I have always thought of the Japan and its mountains as something truly mysterious – as if there was something hidden. Thinking about my childhood and growing up with Japanese cartoons about the dog Silverfang and its gang that fights off the giant bear Akakabuto made me giggle as we climbed deeper into the mountains. Having ridden many good roads in Europe and Asia I have found that there is something special about Japan. I was thinking that Japan does not look like the rest of Asia and I do not know why it is actually a part of “Asia" as such? It does not feel very Asian – it just feels Japanese.

The mountains in Japan holds many small forest roads. Some of them with asphalt surface, supported by tunnels and elaborate bridges. These are called “Rindo" (Japanese for “forest road"). In some cases the rindos are fenced off by gates so that cars cannot pass by, but it is nevertheless possible to pass them by bike. The rindos are unspoiled nature and completely tranquil and silent, you really get the feel of wilderness. The rindo roads are not under regular repair and maintenance so you often find poor surfaces and flying debris. Coming down a rindo is always exciting especially riding carbon wheels. Not something I can recommend.

The rindo we rode on this particular day checked out good on the map. It was covered with debris and big logs, that had tumbled down from the mountains. I glanced up the mountainsides to see whether something would or could fall down, but all I could see was rain and dark clouds. We kept climbing and rounded another switchback when the road suddenly stopped. We looked at each other and agreed that this road was the road to nowhere. I actually think that we were happy it did not continue. However, now we had to descent, this proved to be another kind of anxiety. We made it down to our tunnels and smiled at each other. From here, it was straight down to Toyama but before that a stop at the local onsen (hot spring). Onsens are big part of Japanese culture and life and come in handy when you are really cold and wet. Plummeting your cold body into the 40degrees milky water after a long day in the saddle is a delightful feeling. We talked about today's endeavour and agreed that tomorrow could only be colder.

Toyama Day 2: Windswept Coast and Tunnels

We were sleeping in a traditional Japanese house, which meant no heating system. We slept on tatami on the floor with full fleece set and three blankets. It was cold to the bone. Would we wake up to sleet or snow, we didn't really know. One thing we knew was that it was going to be cold.

From the coldness of the highlands yesterday, we took on the coast and the rolling terrain. The conditions were rough as we rode on the coastal road towards the small fishing town called Himi. Few foreigners come to Himi, although it is heavily visited by Japanese who here to fish. Waves and rain pounded the windswept coast and I reminisce the feeling of riding my training route in Copenhagen. I felt at home.

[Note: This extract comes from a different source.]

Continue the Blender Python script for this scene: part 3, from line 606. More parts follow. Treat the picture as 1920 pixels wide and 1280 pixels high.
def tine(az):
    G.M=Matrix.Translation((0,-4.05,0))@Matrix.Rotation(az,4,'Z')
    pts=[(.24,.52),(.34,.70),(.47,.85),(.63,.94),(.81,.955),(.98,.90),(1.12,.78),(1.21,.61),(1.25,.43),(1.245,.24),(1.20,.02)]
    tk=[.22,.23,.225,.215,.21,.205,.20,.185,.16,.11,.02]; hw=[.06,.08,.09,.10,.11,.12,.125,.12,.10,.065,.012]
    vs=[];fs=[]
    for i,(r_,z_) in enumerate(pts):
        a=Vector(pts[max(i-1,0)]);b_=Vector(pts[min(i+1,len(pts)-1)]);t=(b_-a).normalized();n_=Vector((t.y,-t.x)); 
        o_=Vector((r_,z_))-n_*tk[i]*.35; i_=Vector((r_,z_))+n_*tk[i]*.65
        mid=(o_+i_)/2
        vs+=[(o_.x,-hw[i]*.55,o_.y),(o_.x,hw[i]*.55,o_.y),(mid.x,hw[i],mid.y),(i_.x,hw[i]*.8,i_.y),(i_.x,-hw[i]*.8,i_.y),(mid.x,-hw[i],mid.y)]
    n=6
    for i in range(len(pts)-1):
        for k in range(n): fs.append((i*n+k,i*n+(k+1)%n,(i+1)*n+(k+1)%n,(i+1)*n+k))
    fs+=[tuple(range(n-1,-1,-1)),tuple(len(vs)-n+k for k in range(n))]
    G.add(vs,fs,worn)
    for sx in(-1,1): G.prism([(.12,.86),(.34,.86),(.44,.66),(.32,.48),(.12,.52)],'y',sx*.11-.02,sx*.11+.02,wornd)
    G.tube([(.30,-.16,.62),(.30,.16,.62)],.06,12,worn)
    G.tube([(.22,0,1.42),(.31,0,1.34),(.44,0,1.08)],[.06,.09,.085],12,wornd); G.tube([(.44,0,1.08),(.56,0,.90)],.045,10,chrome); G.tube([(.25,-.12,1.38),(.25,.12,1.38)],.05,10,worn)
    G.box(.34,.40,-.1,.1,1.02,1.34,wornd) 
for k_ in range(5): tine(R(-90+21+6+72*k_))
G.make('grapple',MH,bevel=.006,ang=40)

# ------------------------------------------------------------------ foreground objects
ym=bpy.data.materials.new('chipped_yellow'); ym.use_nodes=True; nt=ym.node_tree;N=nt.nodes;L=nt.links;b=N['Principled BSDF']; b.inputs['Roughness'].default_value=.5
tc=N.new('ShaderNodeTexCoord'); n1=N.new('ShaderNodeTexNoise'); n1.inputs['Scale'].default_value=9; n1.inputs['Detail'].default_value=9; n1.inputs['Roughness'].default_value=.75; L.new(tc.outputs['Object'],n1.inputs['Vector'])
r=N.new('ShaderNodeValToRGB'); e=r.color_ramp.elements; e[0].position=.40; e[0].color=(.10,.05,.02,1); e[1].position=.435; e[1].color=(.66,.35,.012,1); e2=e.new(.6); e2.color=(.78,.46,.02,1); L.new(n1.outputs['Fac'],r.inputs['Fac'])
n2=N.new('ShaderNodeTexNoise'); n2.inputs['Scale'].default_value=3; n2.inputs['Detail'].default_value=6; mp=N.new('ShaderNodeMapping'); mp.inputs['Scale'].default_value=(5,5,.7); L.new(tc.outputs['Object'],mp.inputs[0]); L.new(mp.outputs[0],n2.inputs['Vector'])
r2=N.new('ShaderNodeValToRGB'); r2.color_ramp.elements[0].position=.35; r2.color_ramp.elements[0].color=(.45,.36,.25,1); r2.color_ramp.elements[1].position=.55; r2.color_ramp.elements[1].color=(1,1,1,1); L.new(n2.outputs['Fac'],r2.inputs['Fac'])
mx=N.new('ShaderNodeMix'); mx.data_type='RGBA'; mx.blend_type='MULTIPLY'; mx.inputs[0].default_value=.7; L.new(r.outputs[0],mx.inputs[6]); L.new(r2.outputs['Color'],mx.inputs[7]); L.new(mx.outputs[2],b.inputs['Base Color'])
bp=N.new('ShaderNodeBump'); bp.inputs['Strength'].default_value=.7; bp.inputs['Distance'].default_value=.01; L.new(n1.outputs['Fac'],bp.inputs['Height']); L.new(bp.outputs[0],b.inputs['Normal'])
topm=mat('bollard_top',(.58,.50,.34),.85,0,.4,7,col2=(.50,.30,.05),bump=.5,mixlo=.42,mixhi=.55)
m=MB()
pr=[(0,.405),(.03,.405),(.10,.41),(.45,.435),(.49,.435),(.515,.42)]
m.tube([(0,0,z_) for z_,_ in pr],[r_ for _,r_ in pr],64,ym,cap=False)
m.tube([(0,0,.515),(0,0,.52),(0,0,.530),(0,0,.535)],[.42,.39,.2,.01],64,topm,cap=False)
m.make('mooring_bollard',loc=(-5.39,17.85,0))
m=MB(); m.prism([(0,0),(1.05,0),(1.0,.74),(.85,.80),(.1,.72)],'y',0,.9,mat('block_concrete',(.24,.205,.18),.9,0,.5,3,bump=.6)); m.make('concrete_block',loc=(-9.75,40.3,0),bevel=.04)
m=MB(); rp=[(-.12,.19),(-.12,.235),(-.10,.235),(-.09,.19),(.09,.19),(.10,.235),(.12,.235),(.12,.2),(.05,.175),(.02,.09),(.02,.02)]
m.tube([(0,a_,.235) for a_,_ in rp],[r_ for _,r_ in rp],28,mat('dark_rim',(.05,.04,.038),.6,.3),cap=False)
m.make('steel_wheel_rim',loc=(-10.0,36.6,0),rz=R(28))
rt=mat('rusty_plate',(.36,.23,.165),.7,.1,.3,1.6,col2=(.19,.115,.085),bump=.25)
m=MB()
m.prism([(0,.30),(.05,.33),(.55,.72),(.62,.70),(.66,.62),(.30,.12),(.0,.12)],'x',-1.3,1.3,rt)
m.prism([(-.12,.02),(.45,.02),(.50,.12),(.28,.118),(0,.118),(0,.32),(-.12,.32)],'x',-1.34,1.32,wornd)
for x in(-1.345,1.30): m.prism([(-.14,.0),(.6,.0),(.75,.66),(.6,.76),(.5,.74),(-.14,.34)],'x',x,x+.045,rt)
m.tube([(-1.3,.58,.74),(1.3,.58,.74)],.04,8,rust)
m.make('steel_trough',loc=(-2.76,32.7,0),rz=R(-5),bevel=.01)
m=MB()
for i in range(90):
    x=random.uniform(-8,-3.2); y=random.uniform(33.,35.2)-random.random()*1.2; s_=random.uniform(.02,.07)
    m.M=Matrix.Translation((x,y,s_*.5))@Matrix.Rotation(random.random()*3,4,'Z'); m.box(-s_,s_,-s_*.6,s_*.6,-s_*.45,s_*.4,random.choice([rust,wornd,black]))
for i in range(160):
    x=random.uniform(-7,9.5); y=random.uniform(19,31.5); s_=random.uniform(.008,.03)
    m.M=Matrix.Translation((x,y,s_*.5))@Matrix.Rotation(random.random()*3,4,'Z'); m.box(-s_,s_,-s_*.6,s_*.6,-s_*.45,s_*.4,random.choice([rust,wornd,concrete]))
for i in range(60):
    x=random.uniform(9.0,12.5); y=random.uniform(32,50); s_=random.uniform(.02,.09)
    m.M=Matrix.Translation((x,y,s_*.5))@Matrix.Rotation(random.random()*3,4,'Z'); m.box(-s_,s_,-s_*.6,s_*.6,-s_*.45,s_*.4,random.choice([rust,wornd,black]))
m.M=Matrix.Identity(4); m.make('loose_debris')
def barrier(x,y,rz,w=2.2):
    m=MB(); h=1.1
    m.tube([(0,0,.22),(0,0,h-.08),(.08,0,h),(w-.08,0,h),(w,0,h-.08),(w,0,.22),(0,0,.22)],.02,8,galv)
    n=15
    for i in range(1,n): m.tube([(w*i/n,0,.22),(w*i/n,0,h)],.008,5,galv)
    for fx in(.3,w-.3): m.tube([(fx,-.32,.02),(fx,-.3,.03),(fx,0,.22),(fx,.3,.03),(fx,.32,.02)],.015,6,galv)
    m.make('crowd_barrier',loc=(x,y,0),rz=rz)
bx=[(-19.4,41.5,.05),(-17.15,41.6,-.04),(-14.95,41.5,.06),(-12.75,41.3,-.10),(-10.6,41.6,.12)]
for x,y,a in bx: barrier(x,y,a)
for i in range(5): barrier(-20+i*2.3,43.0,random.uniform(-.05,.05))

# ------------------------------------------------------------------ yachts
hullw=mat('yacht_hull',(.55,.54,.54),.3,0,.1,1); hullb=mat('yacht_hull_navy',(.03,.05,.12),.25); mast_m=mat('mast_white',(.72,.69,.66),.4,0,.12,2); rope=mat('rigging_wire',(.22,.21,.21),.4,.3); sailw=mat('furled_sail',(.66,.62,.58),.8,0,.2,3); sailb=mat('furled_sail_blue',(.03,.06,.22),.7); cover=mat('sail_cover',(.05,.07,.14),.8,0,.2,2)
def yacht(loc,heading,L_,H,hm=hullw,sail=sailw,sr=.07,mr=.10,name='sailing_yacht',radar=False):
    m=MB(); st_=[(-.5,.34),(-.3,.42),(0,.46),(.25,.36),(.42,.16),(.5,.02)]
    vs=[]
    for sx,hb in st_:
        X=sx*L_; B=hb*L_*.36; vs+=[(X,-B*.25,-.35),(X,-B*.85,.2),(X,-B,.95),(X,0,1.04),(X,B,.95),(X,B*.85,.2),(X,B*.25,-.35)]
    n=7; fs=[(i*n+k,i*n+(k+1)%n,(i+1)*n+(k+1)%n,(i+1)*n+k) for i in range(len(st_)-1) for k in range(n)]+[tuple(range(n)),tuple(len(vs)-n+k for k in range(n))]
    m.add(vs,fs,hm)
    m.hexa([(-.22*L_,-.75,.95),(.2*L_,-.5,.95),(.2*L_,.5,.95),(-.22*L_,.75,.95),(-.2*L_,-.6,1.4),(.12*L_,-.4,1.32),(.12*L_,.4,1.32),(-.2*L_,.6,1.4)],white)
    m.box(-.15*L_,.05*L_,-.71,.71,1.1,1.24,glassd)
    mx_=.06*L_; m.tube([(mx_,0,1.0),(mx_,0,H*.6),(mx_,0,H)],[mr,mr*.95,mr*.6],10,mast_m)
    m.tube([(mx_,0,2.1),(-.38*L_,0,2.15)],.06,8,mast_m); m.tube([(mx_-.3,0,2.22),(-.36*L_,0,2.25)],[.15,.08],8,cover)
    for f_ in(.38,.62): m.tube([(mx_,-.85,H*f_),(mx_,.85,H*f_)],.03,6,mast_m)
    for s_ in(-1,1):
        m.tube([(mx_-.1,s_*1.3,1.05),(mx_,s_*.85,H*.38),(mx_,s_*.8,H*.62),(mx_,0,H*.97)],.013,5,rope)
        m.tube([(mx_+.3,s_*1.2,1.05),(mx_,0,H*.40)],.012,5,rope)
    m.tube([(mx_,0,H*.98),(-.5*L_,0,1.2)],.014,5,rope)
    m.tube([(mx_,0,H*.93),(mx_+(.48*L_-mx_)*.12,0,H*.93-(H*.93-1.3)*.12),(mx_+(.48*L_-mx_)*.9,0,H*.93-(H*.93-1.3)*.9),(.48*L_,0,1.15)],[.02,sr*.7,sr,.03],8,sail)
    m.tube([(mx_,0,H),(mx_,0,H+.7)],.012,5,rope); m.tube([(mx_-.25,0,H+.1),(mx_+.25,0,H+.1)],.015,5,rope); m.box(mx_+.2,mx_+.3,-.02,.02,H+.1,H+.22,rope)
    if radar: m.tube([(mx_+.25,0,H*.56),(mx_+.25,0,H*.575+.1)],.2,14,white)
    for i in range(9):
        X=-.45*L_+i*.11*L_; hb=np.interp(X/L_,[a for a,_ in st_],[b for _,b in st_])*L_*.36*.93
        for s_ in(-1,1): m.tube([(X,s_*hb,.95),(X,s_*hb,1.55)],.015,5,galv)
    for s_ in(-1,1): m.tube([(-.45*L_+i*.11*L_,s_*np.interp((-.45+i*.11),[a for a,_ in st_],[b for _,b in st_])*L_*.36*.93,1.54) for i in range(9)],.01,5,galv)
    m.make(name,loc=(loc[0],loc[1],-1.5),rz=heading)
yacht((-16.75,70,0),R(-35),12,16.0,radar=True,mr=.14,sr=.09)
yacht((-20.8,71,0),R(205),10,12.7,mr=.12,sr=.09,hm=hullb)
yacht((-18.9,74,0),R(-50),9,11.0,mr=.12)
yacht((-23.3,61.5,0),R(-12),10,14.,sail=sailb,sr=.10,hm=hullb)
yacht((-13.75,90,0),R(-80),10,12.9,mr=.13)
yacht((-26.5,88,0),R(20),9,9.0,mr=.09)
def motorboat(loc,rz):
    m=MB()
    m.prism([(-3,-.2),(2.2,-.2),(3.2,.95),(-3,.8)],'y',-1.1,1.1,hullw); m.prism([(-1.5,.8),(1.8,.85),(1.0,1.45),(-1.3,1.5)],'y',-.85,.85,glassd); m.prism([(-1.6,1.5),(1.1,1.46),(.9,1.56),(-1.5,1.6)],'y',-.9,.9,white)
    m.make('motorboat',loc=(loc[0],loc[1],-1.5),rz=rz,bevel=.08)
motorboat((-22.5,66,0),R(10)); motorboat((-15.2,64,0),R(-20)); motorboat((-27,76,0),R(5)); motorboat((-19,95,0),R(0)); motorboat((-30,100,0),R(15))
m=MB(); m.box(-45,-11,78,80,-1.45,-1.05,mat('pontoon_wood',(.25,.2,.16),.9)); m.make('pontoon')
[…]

Making our way back into the cold mountains through zigzagging roads with some picturesque switchbacks we arrived at our lunch place. Food in Japan is good no matter where you go. After some Tonkatsu (pork cutlet, shredded cabbage, rice and miso soup) and some coffee we continued onwards and kept climbing until we reached a small temple.

Temples are used as places of worship in Japanese Buddhism and virtually every municipality has one or more temples. The temples really add to my fascination of the Japanese mountains.

The weather was now officially worse than worse. We still had one last climb to do. The Futakami Mountain is a beautiful climb with plenty of switchbacks covered in bamboo. The climb itself is not difficult but the weather made it challenging. On the coast the rain was rain but since we gained some elevation it was now snowing heavily. We were probably in over our heads, as we continued to climb on our 25mm tires with the road covered with chunky parts of ice and sleet. We rode next to each other in the tracks laid out by a car. Every time we stood up, we lost the back wheel traction and had to stay seated. In some of the switchbacks, the bamboo trees covered us from the gusty winds and worked as roof for the snow. We reached the top in content but now the downhill awaited. We both knew that this would not be fun. The previous day on the rindos we learned how much concentration is needed to descend the sketchy roads. I think I ran out of brake pads but we made it down. Colder, even more wet and glad. We rode the last bit back into Toyama, somehow enjoying this crazy weather.

Epilogue: Back in Tokyo

I keep telling myself that riding here in Japan is special and mysterious and maybe it is? For me the mountains will always be mysterious and alluring – and maybe even more special here in Japan because it is so far from what I am used to. Being a foreigner in Japan is not easy but riding in the mountains where there are no rules or cultural etiquette is liberating. The mountains are universal and here you all battle the same road to the top. Cycling culture in Japan is far more peaceful compared to what I am use to in Copenhagen. You politely greet and bow and acknowledge each other as cyclists. That is it. The more competitive atmosphere I know from Copenhagen does not exist here. Maybe because the terrain and mountains will take care of any aggressive behaviour? Most of the Japanese riders do not speak English – either because they can't or would rather not due to the risk of bad pronunciation. But they try.

The cycling culture is very welcoming and the local riders think of you as someone exotic. Coming from flat Denmark I do not feel exotic at all but I guess it is always going to be like this. You think of the unknown as mysterious – just as I think of the Japanese mountains as mystic, the Japanese riders think of Denmark as an exotic place.

For me riding in Japan will always be special. Since arriving here, I have come to understand the Japanese etiquette of life and felt how cycling can almost become a sanctification. The alluring mountains behind Tokyo's never-ending streets will always give me motivation and the desire to ride my bike towards them.